Bosque Farms Council Pulls Ambulance From Service, Citing Staffing Shortage
Bosque Farms has no staffed ambulance after the village council voted March 5 to pull Rescue 5 from service; residents now depend on mutual aid from neighboring agencies.

When a Bosque Farms resident dials 911 today for a cardiac arrest or stroke, the nearest ambulance will not be coming from the village's own fire station. It will be dispatched from the Valencia County Fire Department, Rio Communities, or a Belen unit, with response times that depend on those agencies' call volumes and the miles between them and the emergency.
The Bosque Farms Village Council formalized that reality at a March 5 special meeting, voting to pull Rescue 5, the village's ambulance, from service after the unit was again left without a staffed crew. The decision followed what became an unexpectedly contentious pivot into an emergency session at the close of the scheduled meeting.
Councilor Erica De Smet moved to adjourn and immediately enter an emergency discussion on the staffing problem. Mayor Chris Gillespie raised an objection, questioning whether the emergency session had been properly noticed for public attendance. De Smet pushed back, stating "it doesn't have to be," citing the Open Meetings Act as her authority to proceed without advance notice. The council voted, and Rescue 5 was taken out of service pending restoration of a reliable crew.

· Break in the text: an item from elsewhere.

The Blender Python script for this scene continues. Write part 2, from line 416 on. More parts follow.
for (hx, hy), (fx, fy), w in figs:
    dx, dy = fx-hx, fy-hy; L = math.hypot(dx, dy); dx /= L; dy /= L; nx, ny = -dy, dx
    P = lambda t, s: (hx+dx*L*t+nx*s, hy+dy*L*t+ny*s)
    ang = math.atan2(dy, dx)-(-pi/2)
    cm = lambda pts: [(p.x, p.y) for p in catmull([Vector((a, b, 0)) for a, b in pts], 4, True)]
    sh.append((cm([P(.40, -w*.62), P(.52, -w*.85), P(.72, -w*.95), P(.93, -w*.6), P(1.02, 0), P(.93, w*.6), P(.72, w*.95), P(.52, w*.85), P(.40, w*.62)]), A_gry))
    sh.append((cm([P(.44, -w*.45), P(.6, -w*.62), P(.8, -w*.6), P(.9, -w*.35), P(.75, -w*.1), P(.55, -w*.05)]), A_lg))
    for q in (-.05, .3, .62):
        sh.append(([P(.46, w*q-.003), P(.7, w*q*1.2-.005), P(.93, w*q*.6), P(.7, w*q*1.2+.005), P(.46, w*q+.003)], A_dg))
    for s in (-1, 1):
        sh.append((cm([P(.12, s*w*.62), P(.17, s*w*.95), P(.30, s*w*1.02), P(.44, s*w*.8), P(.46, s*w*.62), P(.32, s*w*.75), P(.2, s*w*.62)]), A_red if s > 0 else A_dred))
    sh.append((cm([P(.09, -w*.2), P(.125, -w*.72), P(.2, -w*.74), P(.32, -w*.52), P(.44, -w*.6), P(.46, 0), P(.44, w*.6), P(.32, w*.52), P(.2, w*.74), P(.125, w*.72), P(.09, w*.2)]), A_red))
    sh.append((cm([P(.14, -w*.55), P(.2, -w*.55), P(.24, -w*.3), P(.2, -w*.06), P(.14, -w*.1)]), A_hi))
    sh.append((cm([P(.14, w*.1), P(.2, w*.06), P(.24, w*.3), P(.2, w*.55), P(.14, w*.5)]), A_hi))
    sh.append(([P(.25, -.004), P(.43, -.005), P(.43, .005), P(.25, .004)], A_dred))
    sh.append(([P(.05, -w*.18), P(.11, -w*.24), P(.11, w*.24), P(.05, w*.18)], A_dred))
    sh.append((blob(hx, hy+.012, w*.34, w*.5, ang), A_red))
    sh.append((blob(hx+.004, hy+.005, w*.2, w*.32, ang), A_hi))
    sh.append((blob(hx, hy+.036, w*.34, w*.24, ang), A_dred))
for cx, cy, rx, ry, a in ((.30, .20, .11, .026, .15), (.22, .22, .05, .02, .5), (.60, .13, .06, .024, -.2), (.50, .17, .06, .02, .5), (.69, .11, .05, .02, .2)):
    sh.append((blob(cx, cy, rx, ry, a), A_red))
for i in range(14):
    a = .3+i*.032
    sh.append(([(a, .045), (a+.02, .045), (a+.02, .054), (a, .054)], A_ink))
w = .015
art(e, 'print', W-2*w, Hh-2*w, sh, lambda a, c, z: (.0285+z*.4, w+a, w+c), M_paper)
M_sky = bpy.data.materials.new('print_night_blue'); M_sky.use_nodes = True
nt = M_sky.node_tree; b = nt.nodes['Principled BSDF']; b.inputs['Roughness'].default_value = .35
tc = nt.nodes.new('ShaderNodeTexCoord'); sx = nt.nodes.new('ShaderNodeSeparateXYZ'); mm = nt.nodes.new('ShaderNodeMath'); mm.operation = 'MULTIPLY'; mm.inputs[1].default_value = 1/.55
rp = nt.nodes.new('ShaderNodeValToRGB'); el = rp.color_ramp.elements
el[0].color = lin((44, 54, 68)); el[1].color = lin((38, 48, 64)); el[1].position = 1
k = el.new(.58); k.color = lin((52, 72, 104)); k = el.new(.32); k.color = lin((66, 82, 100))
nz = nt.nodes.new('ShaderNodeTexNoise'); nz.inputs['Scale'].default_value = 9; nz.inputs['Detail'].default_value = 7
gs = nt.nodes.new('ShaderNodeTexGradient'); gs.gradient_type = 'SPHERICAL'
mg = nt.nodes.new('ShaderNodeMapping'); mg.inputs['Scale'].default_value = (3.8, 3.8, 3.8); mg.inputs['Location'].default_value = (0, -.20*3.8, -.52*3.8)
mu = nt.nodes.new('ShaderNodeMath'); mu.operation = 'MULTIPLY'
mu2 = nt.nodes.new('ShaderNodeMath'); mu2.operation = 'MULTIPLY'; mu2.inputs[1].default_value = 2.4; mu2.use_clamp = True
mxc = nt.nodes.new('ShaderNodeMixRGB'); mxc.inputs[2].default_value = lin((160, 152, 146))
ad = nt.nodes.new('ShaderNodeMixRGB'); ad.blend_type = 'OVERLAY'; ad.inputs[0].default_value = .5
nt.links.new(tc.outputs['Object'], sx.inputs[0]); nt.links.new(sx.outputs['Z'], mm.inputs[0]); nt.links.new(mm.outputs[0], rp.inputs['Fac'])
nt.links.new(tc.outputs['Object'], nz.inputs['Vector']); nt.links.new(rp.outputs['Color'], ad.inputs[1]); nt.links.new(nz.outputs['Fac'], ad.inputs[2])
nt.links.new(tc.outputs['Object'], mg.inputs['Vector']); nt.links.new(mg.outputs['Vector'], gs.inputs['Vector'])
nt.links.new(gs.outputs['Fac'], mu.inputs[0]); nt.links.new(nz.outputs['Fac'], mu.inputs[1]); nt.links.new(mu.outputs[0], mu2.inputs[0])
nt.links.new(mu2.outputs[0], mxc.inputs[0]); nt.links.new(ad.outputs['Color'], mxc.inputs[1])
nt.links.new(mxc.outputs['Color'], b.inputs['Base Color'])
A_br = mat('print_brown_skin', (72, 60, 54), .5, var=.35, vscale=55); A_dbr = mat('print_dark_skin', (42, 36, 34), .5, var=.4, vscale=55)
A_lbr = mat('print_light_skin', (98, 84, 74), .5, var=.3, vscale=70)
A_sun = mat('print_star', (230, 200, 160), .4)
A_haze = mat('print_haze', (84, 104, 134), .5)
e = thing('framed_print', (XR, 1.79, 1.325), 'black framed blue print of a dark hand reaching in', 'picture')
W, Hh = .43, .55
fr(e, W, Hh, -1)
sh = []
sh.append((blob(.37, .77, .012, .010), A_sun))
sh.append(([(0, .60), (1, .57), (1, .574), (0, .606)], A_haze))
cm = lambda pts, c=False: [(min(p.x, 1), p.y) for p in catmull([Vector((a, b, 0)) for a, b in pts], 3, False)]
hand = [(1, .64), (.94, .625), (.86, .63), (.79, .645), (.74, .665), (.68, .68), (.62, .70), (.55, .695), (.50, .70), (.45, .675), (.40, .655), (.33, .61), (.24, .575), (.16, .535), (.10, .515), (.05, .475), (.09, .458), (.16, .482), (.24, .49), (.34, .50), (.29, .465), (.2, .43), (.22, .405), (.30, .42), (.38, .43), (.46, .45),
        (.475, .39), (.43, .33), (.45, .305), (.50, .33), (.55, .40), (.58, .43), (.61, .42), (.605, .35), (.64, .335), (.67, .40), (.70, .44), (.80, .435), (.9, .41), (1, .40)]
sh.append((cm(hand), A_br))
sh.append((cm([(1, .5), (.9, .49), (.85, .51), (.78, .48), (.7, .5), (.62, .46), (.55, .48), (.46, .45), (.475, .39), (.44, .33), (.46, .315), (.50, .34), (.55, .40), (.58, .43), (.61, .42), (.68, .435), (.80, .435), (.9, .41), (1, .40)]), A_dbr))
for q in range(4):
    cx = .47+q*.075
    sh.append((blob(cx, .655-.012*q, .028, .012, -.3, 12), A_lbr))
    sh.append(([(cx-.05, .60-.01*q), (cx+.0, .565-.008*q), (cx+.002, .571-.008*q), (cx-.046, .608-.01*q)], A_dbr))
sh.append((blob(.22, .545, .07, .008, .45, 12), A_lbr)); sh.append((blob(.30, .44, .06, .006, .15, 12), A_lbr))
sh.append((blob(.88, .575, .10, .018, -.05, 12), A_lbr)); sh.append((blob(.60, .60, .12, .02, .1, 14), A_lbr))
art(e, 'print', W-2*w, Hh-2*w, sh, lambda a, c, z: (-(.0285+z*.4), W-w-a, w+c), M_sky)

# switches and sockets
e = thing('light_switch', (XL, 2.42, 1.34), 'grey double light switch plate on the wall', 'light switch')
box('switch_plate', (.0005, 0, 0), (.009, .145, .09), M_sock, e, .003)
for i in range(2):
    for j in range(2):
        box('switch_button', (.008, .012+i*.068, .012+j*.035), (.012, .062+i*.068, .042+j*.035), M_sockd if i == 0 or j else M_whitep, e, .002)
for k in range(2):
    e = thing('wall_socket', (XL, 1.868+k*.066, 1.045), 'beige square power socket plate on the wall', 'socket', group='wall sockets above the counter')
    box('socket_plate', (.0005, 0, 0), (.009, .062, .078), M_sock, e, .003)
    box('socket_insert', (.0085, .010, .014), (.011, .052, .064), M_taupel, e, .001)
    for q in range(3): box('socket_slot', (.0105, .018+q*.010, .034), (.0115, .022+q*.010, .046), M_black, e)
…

The staffing crisis is not new to Bosque Farms. The village has repeatedly lost ambulance coverage when personnel leave, certifications lapse, or volunteer rosters run thin, a pattern that reflects a statewide struggle among small New Mexico municipalities to recruit and retain EMTs and paramedics. The March 5 vote represents the point at which that recurring problem crossed from operational headache to formal emergency action.

For the time being, residents experiencing life-threatening emergencies should call 911 as they normally would. Dispatch will route the nearest available mutual-aid unit, most likely from the Valencia County Fire Department, Rio Communities, or Belen. Response times will vary, and in cases involving cardiac arrest, stroke, or severe trauma, the additional miles in transit carry measurable consequence.
What comes next will be decided at future council meetings. Bosque Farms officials are expected to address EMS recruitment, compensation, and whether a regional partnership with a neighboring agency could provide more stable long-term coverage than the village can sustain on its own.